Joking aside (and it’s looking increasingly likely that any suggestion of the Liberals losing Sturt is just that) each candidate, wherever they were in the country looked more or less identical at the start of the campaign with the 'Election Promises’ site just copying the parties’ national manifestos in each constituency. But even with the addition of a few extra bribes (sorry ‘promises’) it still looks like there’s little that really differentiates a candidate in one constituency from a candidate in any other around the country. It’s a nice idea, but clunky in its execution.

The Guardian, new on the ground in Oz for this Federal election, makes big noises about its innovative data journalism. Unfortunately most of their digital journo’s seem to be tied up at HQ destroying hard drives at the moment, because all we’ve got to show for their efforts in Australia so far is the ‘Campaign watch: 2013 Australian election interactive map’, which shows where Rudd and Abbot have been on each day of the campaign. Someone remind them that we share the Westminster system with the UK, because turning this into a pseudo presidential contest just serves to further distract everyone from more important questions.

Finally, ABC does the Twitter thing with its ’#Ausvotes Live’ map. It’s weirdly addictive watching pink blobs spawn across the nation and the map’s a neat way of showing the geography of the Twitter stream. But a straw poll is still an untrustworthy straw poll even when it’s using every journalists’ favourite social medium.
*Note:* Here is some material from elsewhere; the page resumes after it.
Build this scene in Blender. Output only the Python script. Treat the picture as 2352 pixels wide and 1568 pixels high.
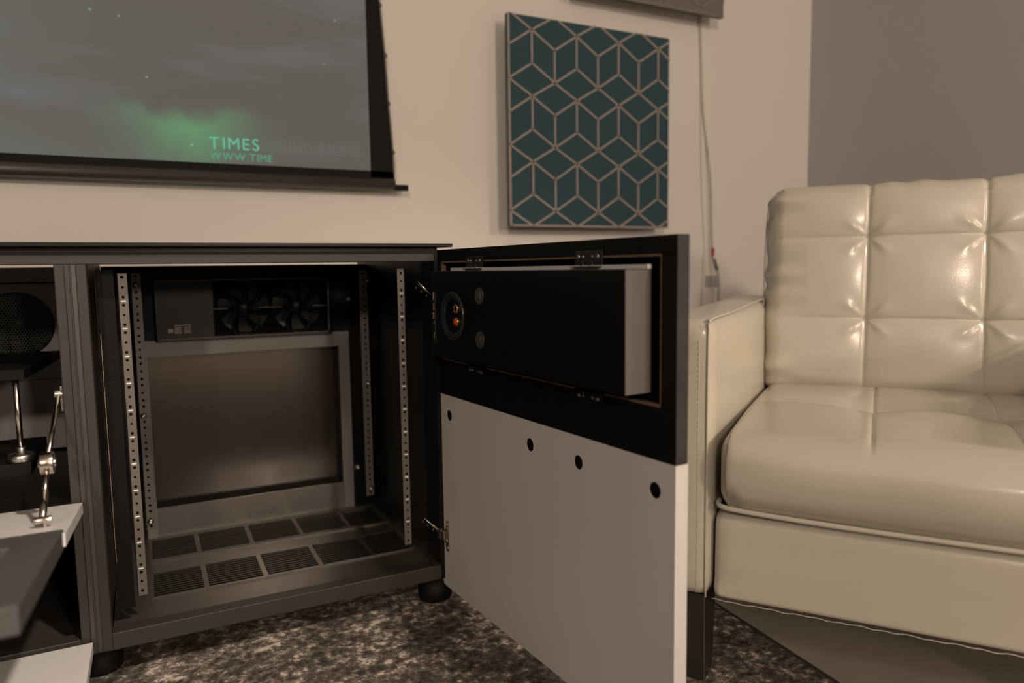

What we’re seeing so far from data journalism in the campaign seems to be a lot of what Edward Tufte calls ‘chart junk’, albeit often junk that’s dressed up with plenty of digital dressing to make it appear more appetising. What’s missing is access to original data sets that help describe the land we’re living in, plus the tools readers need to make their own mash-ups of the data. Without this we’re just getting the same one directional feed of information from our media despite the promise of interactivity that the flashy graphics seem to offer.

Maybe the digital journalism we’ve currently got on offer will satisfy most readers. After all most people seem content to reject their main chance for interaction at an election and are happy to vote below the line for the Senate. But the established news titles are losing out on an opportunity to provide real digital data wizardry in the land of Oz.